Many companies careless in securing data on cloud: Gemalto Report

Less than half of the companies are careful when it comes to sharing data on cloud, nearly half of cloud services are not taken care by IT department. Lack of proper encryption and proactive approach keep on paving way for breaches.

Although cloud-based resources are becoming more important to companies' IT operations and business strategies, 54% of respondents in ‘The 2016 Global Cloud Data Security’ survey by Gemalto said that their companies do NOT have proactive approach to managing security and are complying with privacy and data protection regulations in cloud environments. This is despite the fact that 65% of respondents said their organizations are committed to protecting confidential or sensitive information in the cloud.
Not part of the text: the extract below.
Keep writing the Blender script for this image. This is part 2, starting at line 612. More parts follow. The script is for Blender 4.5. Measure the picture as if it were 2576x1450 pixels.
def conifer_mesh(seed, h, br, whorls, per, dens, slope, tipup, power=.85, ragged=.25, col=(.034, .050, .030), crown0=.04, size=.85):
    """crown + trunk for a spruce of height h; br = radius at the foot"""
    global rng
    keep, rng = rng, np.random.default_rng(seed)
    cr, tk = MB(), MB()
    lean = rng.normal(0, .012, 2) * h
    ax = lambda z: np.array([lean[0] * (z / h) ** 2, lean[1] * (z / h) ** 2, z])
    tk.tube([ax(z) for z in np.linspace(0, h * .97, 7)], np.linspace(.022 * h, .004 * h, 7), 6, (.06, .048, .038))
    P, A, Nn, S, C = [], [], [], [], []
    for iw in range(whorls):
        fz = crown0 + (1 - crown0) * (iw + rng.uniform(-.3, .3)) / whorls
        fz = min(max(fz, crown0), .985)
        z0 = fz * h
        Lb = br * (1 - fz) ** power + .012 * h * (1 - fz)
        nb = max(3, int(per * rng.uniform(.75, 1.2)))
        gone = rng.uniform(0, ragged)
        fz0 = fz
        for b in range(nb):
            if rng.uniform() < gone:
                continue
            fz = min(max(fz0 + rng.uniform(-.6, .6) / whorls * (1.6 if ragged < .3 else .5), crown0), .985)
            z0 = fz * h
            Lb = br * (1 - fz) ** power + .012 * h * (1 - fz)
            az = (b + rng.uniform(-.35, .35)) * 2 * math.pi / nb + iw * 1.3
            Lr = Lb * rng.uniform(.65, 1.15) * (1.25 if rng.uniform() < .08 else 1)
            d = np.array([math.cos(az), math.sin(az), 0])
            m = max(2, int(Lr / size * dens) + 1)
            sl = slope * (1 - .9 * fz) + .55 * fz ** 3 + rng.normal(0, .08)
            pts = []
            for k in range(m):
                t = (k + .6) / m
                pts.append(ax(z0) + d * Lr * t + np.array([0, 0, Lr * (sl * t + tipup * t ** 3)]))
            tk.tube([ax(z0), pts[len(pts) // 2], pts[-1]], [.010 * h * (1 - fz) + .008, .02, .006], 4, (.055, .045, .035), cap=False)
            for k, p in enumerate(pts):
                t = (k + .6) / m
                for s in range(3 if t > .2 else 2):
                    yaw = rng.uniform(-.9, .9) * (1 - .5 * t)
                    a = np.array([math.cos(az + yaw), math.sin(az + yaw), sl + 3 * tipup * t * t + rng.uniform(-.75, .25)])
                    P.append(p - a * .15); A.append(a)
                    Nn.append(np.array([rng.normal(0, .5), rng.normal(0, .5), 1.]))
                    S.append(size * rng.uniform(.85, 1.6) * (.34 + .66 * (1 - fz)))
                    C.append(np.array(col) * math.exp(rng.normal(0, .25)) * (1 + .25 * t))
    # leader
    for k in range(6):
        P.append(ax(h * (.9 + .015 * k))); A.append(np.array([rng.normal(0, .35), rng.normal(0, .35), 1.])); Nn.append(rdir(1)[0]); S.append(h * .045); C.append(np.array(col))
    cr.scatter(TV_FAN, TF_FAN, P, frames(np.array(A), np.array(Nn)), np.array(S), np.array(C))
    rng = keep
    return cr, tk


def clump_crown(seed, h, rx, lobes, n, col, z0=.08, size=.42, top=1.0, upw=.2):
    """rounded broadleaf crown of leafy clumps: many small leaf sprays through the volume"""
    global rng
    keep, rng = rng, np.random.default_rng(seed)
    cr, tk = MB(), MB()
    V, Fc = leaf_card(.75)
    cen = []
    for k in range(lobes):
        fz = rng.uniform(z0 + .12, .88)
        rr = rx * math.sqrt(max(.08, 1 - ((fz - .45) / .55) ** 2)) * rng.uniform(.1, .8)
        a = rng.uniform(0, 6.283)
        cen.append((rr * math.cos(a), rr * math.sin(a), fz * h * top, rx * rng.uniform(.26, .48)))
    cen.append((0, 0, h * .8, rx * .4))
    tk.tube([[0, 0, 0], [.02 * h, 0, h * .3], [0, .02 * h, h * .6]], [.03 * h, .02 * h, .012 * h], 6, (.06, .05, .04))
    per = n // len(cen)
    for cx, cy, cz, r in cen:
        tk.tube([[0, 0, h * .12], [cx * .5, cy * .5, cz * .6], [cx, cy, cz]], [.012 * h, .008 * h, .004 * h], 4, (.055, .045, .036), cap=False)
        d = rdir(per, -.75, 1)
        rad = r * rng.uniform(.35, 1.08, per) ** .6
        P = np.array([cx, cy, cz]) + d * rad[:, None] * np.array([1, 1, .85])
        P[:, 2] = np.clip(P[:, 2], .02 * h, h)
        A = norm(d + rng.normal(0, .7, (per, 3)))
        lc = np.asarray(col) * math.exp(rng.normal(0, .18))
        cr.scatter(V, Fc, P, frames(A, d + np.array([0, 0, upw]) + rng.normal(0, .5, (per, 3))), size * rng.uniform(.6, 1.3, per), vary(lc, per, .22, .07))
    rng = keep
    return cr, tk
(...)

Furthermore, 56% said that their organisation is NOT careful about sharing sensitive information in the cloud with third parties, such as business partners, contractors and vendors.

 

Cloud security is stormy because of shadow IT

Nearly half of cloud services (49%) are deployed by departments other than corporate IT and an average of 47% of corporate data stored in cloud environments is NOT managed or controlled by the IT department. However, confidence in knowing all cloud computing services in use is increasing. More than half of respondents (54%) are confident that the IT organization knows all cloud computing applications, platform or infrastructure services in use – a 9% increase from 2014.

 

Conventional security practices do not apply in the cloud

In 2014, 60% of respondents felt it was more difficult to protect confidential or sensitive information when using cloud services. This year, 54% said the same. Difficulty in controlling or restricting end-user access increased from 48% in 2014 to 53% in 2016. The other major challenges that make security difficult include the inability to apply conventional information security in cloud environments (70% of respondents) and the inability to directly inspect cloud providers for security compliance (69%).

 

More customer information is being stored in the cloud and that data is considered the most at risk

According to the survey, customer information, emails, consumer data, employee records and payment information are the types of data most often stored in the cloud. Since 2014, the storage of customer information in the cloud has increased the most, from 53% in 2014 to 62%. More than half (53%) of the respondents considered customer information the data most at risk in the cloud.

 

Security departments left in the dark when it comes to buying cloud services

Only 21% said in the survey that the members of the security team are involved in the decision-making process about using certain cloud application or platforms. The majority of respondents (64%) said that their organizations do not have a policy that requires use of security safeguards, such as encryption, as a condition to using certain cloud computing applications.

 

Encryption is important but not yet pervasive in the cloud

A majority of respondents (72%) said the ability to encrypt or tokenize sensitive or confidential data is important, with 86% saying it will become more important over the next two years, up from 79% in 2014. While the importance of encryption is growing, it is not yet widely deployed in the cloud. For example, for SaaS, the most popular type of cloud-based service, only 34% of respondents say their organization encrypts or tokenizes sensitive or confidential data directly within cloud-based applications.

 

Many companies still rely on passwords to secure user access to cloud services

Management of user identities is more difficult in the cloud than on-premises for 67% of respondents. However, organizations are not adopting measures that are easy to implement and could increase cloud security. About half (45%) of companies are not using multi-factor authentication to secure employee and third-party access to applications and data in the cloud, which means many companies are still relying on just user names and passwords to validate identities. This puts more data at risk because 85% of respondents say their organizations have third-party users accessing their data and information in the cloud.